Então, tudo conspira contra o velho e ingênuo pop (aquele que um dia gritou "Beat It!"): as ideologias libertárias dos "hackers" da Internet e a ideologia submundo do "drum n'bass"; as camisetas do Hard Rock Café de Cancún e as "guayaberas" (aquela camisa típica dos campesinos mexicanos), vendidas nas lojas X-Large dos Beastie Boys; o cinema de autor-"Slacker", de Richard Linklater, e o Centro Cultural Hélio Oiticica.
Mas nada pode simbolizar melhor a perdição do pop pós-massa quanto uma visita à Virgin Megastore de Times Square, de Nova York. O aumento de tamanho das lojas de discos não significou a sua nivelação "por baixo", muito pelo contrário: o ambiente, apesar de gigantesco e supermercadológico, incentiva o consumo, digamos assim, "minoritário". Há até um café (mas isso não é novidade, eles estão em todas as esquinas, com suas quatrocentas variedades de "capuccinos" descafeinados) no terceiro andar, ao lado de estantes de livros.
Em três dessas estantes, logo as primeiras, está a seção "Popular Culture". Popular, aqui, não é o popular de antigamente. Entre os destaques, aparecem: "On the Line", de Deleuze & Guattari; "TAZ", do anarquista Hakim Bey; "Archaic Revival", do tecnoxamã Terence McKeena e quase tudo "in print" de desconstrucionismo cibercultural e sadomasoquismo.
Esses eram livros que, até bem pouco tempo, só podiam ser encontrados em livrarias de estilo semi-underground de bairros boêmios e adjacências. Hoje eles estão ali, no centro do centro do mais estabelecido consumo cultural pop planetário, bem ao lado do teatro onde se comemora a multimilésima apresentação de "Cats".

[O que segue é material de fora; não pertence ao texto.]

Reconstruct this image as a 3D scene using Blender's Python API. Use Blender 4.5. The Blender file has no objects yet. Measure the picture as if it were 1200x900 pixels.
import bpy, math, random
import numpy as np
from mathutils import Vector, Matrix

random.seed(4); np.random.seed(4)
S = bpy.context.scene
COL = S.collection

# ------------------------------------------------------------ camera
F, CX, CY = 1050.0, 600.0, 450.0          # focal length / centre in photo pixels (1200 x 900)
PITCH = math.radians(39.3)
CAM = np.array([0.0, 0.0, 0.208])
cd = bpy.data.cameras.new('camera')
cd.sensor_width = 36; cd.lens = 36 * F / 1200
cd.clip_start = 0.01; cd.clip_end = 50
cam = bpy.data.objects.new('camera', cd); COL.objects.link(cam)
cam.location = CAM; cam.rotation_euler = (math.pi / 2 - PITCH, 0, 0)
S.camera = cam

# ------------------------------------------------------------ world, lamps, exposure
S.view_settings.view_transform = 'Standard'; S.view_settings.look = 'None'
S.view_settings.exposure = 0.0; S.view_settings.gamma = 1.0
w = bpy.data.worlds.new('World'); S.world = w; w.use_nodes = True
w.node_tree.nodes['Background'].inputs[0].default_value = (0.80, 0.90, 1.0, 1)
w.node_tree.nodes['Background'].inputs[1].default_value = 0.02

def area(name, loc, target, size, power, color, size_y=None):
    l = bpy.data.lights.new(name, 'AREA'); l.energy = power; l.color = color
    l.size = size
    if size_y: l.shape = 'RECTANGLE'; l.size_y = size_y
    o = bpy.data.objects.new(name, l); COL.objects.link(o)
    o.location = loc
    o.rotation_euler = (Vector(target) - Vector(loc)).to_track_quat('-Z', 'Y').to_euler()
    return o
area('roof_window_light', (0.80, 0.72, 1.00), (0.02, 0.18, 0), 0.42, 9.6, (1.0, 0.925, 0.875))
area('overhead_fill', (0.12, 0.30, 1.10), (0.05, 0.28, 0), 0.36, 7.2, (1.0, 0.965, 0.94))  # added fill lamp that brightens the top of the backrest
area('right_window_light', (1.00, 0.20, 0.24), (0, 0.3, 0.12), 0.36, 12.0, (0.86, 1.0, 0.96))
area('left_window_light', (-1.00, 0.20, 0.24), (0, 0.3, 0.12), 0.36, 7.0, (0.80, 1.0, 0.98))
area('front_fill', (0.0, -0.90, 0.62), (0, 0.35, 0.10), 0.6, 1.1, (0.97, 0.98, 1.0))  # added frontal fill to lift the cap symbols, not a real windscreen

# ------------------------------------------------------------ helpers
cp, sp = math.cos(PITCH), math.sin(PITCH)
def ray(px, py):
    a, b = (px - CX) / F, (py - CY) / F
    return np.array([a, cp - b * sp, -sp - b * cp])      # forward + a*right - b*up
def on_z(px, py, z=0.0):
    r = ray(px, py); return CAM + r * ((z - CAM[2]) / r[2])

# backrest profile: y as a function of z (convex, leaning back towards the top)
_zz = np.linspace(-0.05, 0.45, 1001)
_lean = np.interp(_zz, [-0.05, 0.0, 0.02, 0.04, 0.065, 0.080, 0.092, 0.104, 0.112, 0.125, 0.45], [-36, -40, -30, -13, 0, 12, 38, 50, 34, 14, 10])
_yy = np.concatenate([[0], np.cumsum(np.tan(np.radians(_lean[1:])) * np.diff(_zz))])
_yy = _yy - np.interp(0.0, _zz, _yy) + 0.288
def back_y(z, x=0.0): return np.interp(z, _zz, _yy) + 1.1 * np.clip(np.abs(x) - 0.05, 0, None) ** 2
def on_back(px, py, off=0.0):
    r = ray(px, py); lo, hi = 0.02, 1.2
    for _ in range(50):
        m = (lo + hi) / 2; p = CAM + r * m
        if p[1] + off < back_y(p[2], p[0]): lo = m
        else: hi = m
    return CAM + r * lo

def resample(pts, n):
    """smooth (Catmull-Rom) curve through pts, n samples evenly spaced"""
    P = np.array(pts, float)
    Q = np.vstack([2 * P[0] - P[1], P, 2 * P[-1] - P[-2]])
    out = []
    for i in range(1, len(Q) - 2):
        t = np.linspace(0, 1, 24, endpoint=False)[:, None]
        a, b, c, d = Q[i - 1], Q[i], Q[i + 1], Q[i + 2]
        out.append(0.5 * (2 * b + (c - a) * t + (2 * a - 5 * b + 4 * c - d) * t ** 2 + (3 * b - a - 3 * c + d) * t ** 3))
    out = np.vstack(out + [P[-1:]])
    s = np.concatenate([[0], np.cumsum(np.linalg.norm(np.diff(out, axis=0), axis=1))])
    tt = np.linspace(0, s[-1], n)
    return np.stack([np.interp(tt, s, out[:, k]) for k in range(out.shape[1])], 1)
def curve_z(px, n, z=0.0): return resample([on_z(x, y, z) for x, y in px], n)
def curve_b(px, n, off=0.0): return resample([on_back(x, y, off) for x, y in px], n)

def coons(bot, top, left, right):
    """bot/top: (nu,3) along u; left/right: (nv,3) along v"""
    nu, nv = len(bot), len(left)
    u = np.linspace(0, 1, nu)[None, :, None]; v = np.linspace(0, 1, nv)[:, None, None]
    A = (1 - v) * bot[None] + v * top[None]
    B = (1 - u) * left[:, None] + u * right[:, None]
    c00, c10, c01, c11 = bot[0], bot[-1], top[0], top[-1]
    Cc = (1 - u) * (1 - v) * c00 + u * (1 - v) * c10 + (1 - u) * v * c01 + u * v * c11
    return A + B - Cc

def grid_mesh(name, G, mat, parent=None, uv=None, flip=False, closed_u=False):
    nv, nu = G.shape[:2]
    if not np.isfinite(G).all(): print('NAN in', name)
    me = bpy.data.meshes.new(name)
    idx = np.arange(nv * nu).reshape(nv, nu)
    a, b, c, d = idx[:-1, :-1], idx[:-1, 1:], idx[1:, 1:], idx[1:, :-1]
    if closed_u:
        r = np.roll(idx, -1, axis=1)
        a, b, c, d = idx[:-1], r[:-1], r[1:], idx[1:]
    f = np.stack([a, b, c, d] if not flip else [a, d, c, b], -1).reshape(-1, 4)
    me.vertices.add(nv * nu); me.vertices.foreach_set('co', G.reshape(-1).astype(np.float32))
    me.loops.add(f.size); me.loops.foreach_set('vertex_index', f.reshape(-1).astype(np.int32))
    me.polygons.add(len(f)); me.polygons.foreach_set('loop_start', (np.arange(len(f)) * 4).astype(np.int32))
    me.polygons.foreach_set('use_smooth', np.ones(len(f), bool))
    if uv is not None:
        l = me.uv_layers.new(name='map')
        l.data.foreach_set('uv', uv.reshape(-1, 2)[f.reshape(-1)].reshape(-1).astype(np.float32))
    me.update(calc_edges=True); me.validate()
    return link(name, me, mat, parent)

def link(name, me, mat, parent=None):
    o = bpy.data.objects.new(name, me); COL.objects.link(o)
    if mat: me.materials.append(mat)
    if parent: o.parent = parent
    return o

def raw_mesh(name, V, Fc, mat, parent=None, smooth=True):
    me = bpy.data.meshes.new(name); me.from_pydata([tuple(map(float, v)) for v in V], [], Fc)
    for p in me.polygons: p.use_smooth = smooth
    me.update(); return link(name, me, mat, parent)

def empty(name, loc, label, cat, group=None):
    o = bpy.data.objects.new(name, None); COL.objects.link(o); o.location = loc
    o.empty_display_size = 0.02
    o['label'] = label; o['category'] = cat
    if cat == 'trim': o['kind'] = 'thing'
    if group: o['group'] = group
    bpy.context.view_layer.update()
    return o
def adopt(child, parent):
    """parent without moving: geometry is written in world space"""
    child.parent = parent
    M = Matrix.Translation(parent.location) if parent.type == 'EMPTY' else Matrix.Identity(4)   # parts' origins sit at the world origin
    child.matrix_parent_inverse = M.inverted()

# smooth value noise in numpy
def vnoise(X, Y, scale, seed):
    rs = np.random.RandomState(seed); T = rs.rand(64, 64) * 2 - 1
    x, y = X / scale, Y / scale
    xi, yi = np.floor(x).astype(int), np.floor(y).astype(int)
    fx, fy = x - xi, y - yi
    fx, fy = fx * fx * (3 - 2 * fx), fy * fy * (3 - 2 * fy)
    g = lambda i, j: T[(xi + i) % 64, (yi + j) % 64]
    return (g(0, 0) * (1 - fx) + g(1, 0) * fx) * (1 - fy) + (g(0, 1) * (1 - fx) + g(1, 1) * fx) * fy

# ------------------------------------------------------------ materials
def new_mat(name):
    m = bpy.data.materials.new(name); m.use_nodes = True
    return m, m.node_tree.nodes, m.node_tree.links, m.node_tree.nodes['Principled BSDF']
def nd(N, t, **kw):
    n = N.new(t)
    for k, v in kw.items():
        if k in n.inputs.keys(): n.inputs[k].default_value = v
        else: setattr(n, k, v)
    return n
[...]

Não há incoerência nem esquizofrenia nessa proximidade. No nosso mundo sem massa, pós-pop, não há mais margem fora do centro, não há mais distinção entre margem e centro, nada está no seu devido lugar e há consumidores "quase" vorazes para os produtos mais radicais, menos "sociedade de consumo". Ninguém tem realmente do que reclamar. Ou tem?